The Future of Quant Trading

The democratization of quant trading is accelerating. AI models are getting better at pattern recognition. Cloud infrastructure is getting cheaper. And no-code platforms are making it possible for anyone with a trading idea to test and deploy it systematically.

The firms that will win in this new landscape are not necessarily the ones with the most PhDs. They are the ones that can iterate fastest. Build, test, deploy, learn, repeat. That is the quant trading loop, and the tools to run it have never been more accessible.

Frequently Asked Questions

Do quants make 7 figures?

Senior quants at top hedge funds and prop trading firms can earn seven-figure total compensation. Typical total comp ranges from $250K to $750K, with top performers at firms like Citadel, Two Sigma, or Jane Street exceeding $1M. Base salaries usually cap around $250K regardless of seniority — the difference comes from bonuses and profit sharing.

Is quant trading hard?

Quant trading requires strong skills in mathematics (probability, statistics, linear algebra), programming (Python, C++), and financial markets.
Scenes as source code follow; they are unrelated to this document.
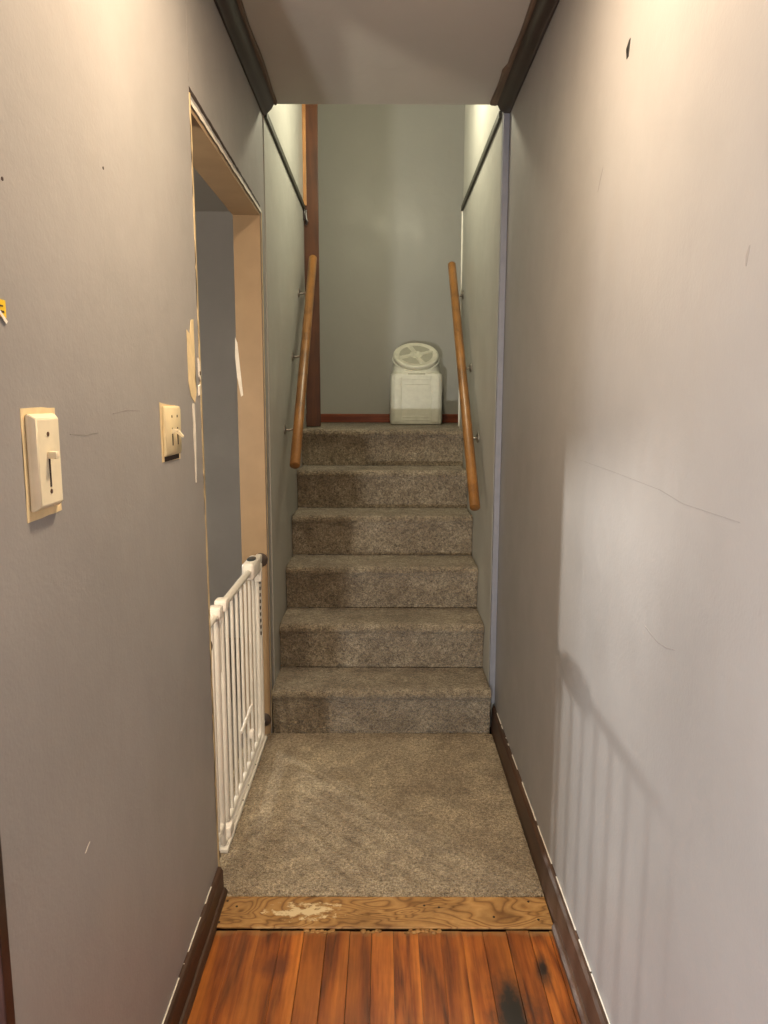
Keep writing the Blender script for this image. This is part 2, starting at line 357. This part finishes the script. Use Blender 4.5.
# crown mouldings of dark wood with a ragged inner edge
def crown(name, x, s, y0=-1.2, y1=YE+.006):
    prof = [(0, 2.450), (.007, 2.449), (.013, 2.456), (.019, 2.459), (.034, 2.473), (.043, 2.487), (.048, 2.489), (.048, 2.4995), (0, 2.4995)]
    bm = bmesh.new(); rings = []; n = 90
    for i in range(n+1):
        y = y0+(y1-y0)*i/n; j = noise.noise(Vector((x*9, y*7, 0)))*.0025
        rings.append([bm.verts.new((x+s*(.0002+a+(j if a > .005 else 0)), y+(rnd.uniform(-.004, .004) if i == n else 0), z+(j*.5 if z < 2.49 else 0))) for a, z in prof])
    for a, b_ in zip(rings, rings[1:]):
        for k in range(len(prof)): bm.faces.new((a[k], a[(k+1) % len(prof)], b_[(k+1) % len(prof)], b_[k]))
    bm.faces.new(rings[0]); bm.faces.new(rings[-1][::-1])
    o = obj(name, bm, M['crown'], kind='structure', smooth=True)
    # flat stop of lighter stained wood against the ceiling, chipped along its edge
    bm = bmesh.new(); rings = []
    for i in range(n+1):
        y = y0+(y1-y0)*i/n; e = .058+noise.noise(Vector((x*5, y*4, 3)))*.008+(.012 if y > y1-.28 and s < 0 else 0)
        rings.append([bm.verts.new((x+s*a, y, z)) for a, z in ((.0475, 2.486), (e-.004, 2.488), (e, 2.493), (e, 2.4996), (.0475, 2.4996))])
    for a, b_ in zip(rings, rings[1:]):
        for k in range(5): bm.faces.new((a[k], a[(k+1) % 5], b_[(k+1) % 5], b_[k]))
    bm.faces.new(rings[0]); bm.faces.new(rings[-1][::-1])
    obj(name+'_edge', bm, M['crown_bare'], o)
crown('trim_6', XL, 1); crown('trim_7', XR, -1)
bpy.data.objects['trim_6_edge'].name = 'moulding_edge'; bpy.data.objects['trim_7_edge'].name = 'moulding_edge'
# baseboards
def baseboard(name, x, s, y0, y1, h, shoe=True):
    sh = .026 if shoe else .016
    pr = [(0, 0), (sh, 0), (sh, .010), (.5*(sh+.0145), .020), (.0148, .022), (.014, h-.012), (.009, h-.002), (.004, h), (0, h)]
    bm = bmesh.new(); n = 60; rings = []
    for i in range(n+1):
        y = y0+(y1-y0)*i/n; j = noise.noise(Vector((x*3, y*9, 1)))*.0012
        rings.append([bm.verts.new((x+s*(a+.0003+(j if a > .005 else 0)), y, z+.0005+(j if z > .05 else 0))) for a, z in pr])
    for a, b_ in zip(rings, rings[1:]):
        for k in range(len(pr)): bm.faces.new((a[k], a[(k+1) % len(pr)], b_[(k+1) % len(pr)], b_[k]))
    bm.faces.new(rings[0]); bm.faces.new(rings[-1][::-1])
    return obj(name, bm, M['base_wood'], kind='structure')
baseboard('baseboard_right', XR, -1, 1.7595, YE-.034, .108, False)
baseboard('baseboard_right_front', XR, -1, -6.6, 1.759, .108)
baseboard('baseboard_left', XL, 1, YN, YJ1+.018, .085)
obj('baseboard_back', prism(bmesh.new(), [(YB-.016, ZL+.004), (YB-.0005, ZL+.004), (YB-.0005, ZL+.064), (YB-.009, ZL+.064), (YB-.016, ZL+.055)], 0, -2, 2), M['red_base'], kind='structure')
obj('trim_13', B(XL-TW-.002, XL+.006, YN-.022, YN-.0005, 0, ZC-.001, .002), M['crown'], kind='structure')
# caulk line between baseboard and wall
for n, x, s, y0, y1, h in ((8, XR, -1, -1, 2.9, .108), (9, XL, 1, YN+.01, 1.86, .085)):
    bm = bmesh.new(); y = y0
    while y < y1:
        l = rnd.uniform(.05, .25); box(bm, min(x+s*.0005, x+s*.0035), max(x+s*.0005, x+s*.0035), y, min(y+l, y1), h, h+rnd.uniform(.0006, .0018)); y += l+rnd.uniform(0, .09)
    obj('trim_%d' % n, bm, M['white_chip'], kind='structure')
# door opening lining (casing taken off): tan boards in the opening, raw plaster edges on the hall side
df = obj('door_1', prism(bmesh.new(), [(YJ1+.036, .011), (YJ1+.049, .011), (YJ1+.014, ZH-.014), (YJ2-.014, ZH-.014), (YJ2-.014, .011), (YJ2-.001, .011), (YJ2-.001, ZH-.001), (YJ1+.001, ZH-.001)], 0, XL-TW-.002, XL-.003), M['tan'], kind='structure')
def ragged(name, pts, x, mat, parent, t=.0012, s=1, jit=.0):
    """flat irregular patch on a side wall, pts are (y, z)"""
    bm = bmesh.new(); P = []
    for (a, b_) in zip(pts, pts[1:]+pts[:1]):
        n = max(1, int(math.dist(a, b_)/.02)) if jit else 1
        for i in range(n):
            f = i/n; P.append((a[0]+(b_[0]-a[0])*f+rnd.uniform(-jit, jit), a[1]+(b_[1]-a[1])*f+rnd.uniform(-jit, jit)))
    prism(bm, P, 0, x, x+s*t); bmesh.ops.triangulate(bm, faces=[f for f in bm.faces if len(f.verts) > 4])
    return obj(name, bm, mat, parent)
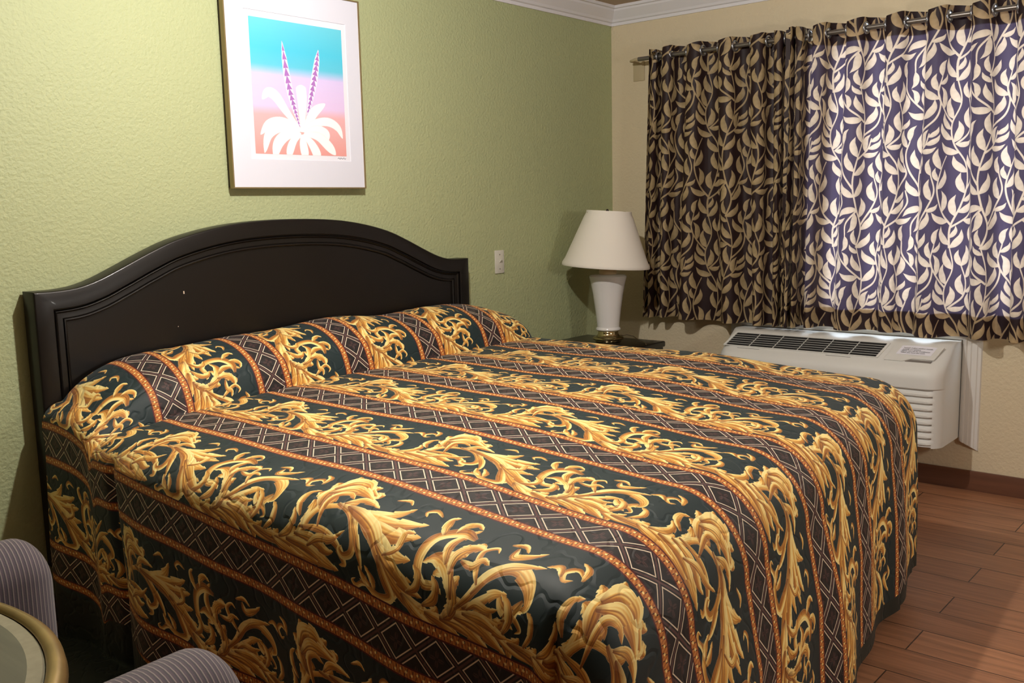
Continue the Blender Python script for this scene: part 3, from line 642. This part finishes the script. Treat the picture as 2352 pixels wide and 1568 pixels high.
lathe('finial',[(0,z1-.006),(.006,z1-.004),(.008,z1+.004),(.005,z1+.010),(0,z1+.013)],M['leg'],lp,16)
tube('cord',[(.07,.03,.03),(.09,-.03,.025),(.10,-.05,.03),(.125,-.075,.022),(.10,-.13,.004),(.06,-.19,.003),(.0,-.235,.003)],.0025,M['cord'],lp,8)
# ------------------------------------------------------------------ curtain rod and curtains
RX,RZ=3.505,2.118
cr=thing('curtain_rod','brushed nickel curtain rod on beige brackets above the window','curtain rod',(0,0,0))
tube('rod',[(RX,-.255,RZ),(RX,-2.95,RZ)],.0115,M['rod'],cr,20)
for y in (-.185,-2.99):
    b_=box('bracket',XC-.006,XC,y-.036,y+.036,RZ-.098,RZ+.028,M['bracket'],cr,bev=.002)
    ye=-.262 if y>-1 else -2.94
    tube('bracket_arm',[(XC-.004,y,RZ),(RX+.03,y,RZ),(RX+.004,(y+ye)/2,RZ),(RX,ye,RZ)],.0065,M['bracket'],b_,10)
PER=.18; AMP=.041
def curtain(y0,y1,yk,zb,zt_,label,seed,first_skip=False):
    R=random.Random(seed); f1,f2,f3=R.uniform(0,6),R.uniform(0,6),R.uniform(0,6)
    SS=y0-y1
    def fold(s,zf):
        # s metres along the rod from y0, zf 0 at hem .. 1 at rod
        y=y0-s; k=1-zf
        ph=2*pi*(yk-y)/PER-9.*math.exp(-s/.045)+(8.*math.exp(-(SS-s)/.05) if first_skip else 0.)+k*(1.0*math.sin(s*6.3+f1)+.6*math.sin(s*13+f2))
        A=AMP*(1+.22*k)*(1+.25*k*math.sin(s*9+f3))
        x=RX+A*math.sin(ph)+.005*k*math.sin(s*31+f2)+.004*k*math.sin(ph*2+f1)
        yy=y+.0115*math.sin(2*ph)*(1-.3*k)+.006*k*math.cos(ph)+k*(.045*math.exp(-s/.10) if first_skip else 0.)+.008*k*math.sin(s*11+f3)
        return x,yy
    ds=.0055; ns=int((y0-y1)/ds); zs=[zb+(zt_-.10-zb)*i/52 for i in range(52)]+[zt_-.10+.10*i/20 for i in range(21)]
    # cloth length along the rod at mid height
    U=[0.]
    for i in range(1,ns+1):
        a=fold((i-1)*ds,.6); b=fold(i*ds,.6); U.append(U[-1]+math.hypot(a[0]-b[0],a[1]-b[1]))
    cross=[]; k=0
    m0=math.floor((yk-y0)/(PER/2))
    for k in range(m0,m0+60):
        yc=yk-k*PER/2
        if y1+.02<yc<y0-.02: cross.append((yc,k))
    def build(z_from,z_to,off,holes):
        zz=[z for z in zs if z_from-1e-6<=z<=z_to+1e-6]
        V=[];UVs=[]
        for z in zz:
            zf=(z-zb)/(RZ-zb); zf=min(1,zf)
            for i in range(ns+1):
                s=i*ds; x,y=fold(s,zf); e=.004*math.sin(s*7+f1)+.003*math.sin(s*17+f2)
                V.append((x+off,y,z+(e if z<zb+.05 else 0)+(.006*math.sin(2*pi*(yk-y)/PER+1.2) if z>zt_-.02 else 0))); UVs.append((U[i]/.41+seed*.37,(z-.7)/.73+seed*.21))
        F=[]; n=ns+1
        for j in range(len(zz)-1):
            for i in range(ns):
                if holes:
                    zc=(zz[j]+zz[j+1])/2
                    if abs(zc-RZ)<.03:
                        yc=y0-(i+.5)*ds
                        if any(((yc-c[0])*1.45)**2+(zc-RZ)**2<.0205**2 for c in cross): continue
                a=j*n+i; F.append((a,a+1,a+n+1,a+n))
        me=bpy.data.meshes.new('curtain'); me.from_pydata(V,[],F); me.update(); l=me.uv_layers.new(name='UVMap')
        li=np.empty(len(me.loops),np.int32); me.loops.foreach_get('vertex_index',li); l.data.foreach_set('uv',np.array(UVs,np.float32)[li].ravel()); return me
    o=link('curtain',build(zb,zt_,0,True),M['curtain'],smooth=True); tag(o,label,'curtain','leaf print curtains over the window')
    link('hem',build(zb,zb+.115,.0035,False),M['curtain'],o,smooth=True)
    link('heading_band',build(zt_-.10,zt_,.0035,True),M['curtain'],o,smooth=True)
    for yc,k in cross:
        sg=1 if k%2==0 else -1       # cos of phase at the crossing
        dx=AMP*sg*2*pi/PER*(-1); tv=Vector((dx,1-.0115*4*pi/PER,0)).normalized()   # tangent dx/dy
        nv=Vector((tv.y,-tv.x,0))
        bm=bmesh.new(); nU=28; prof=[(.0195,-.004),(.021,-.0055),(.026,-.005),(.029,-.002),(.029,.002),(.026,.005),(.021,.0055),(.0195,.004)]
        rings=[]
        for a in range(nU):
            an=2*pi*a/nU; e=tv*math.cos(an)+Vector((0,0,1))*math.sin(an)
            rings.append([bm.verts.new(Vector((RX,yc,RZ))+e*r+nv*h) for r,h in prof])
        for a in range(nU):
            A_,B_=rings[a],rings[(a+1)%nU]
            for q in range(len(prof)): bm.faces.new((A_[q],A_[(q+1)%len(prof)],B_[(q+1)%len(prof)],B_[q]))
        bm_obj('grommet',bm,M['ring'],o,smooth=math.radians(50))
    return o
curtain(-.335,-1.130,-.468,.722,2.158,'left leaf print curtain panel nearest the lamp, hanging over plain wall',1,True)
curtain(-1.134,-2.80,-1.307,.722,2.160,'wide backlit leaf print curtain panel hanging over the air conditioner',2)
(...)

The barrier to entry at elite firms is high — most quants hold advanced degrees in math, physics, or computer science. However, modern platforms are lowering the technical barrier by providing visual workflow builders and built-in backtesting tools.

What is the difference between a quant trader and a quant researcher?

A quant researcher develops and tests trading models and signals using mathematical and statistical methods. A quant trader takes those models and applies them in live markets, managing positions, monitoring risk, and adjusting for market conditions. A quant developer builds the infrastructure and tools that researchers and traders use. Many smaller teams combine these roles.

Is 30 too late to become a quant?

No. While many quants enter the field in their mid-20s after graduate school, career changers with strong quantitative backgrounds (engineering, physics, data science) successfully transition into quant roles in their 30s. Domain expertise from a previous career can be a significant advantage.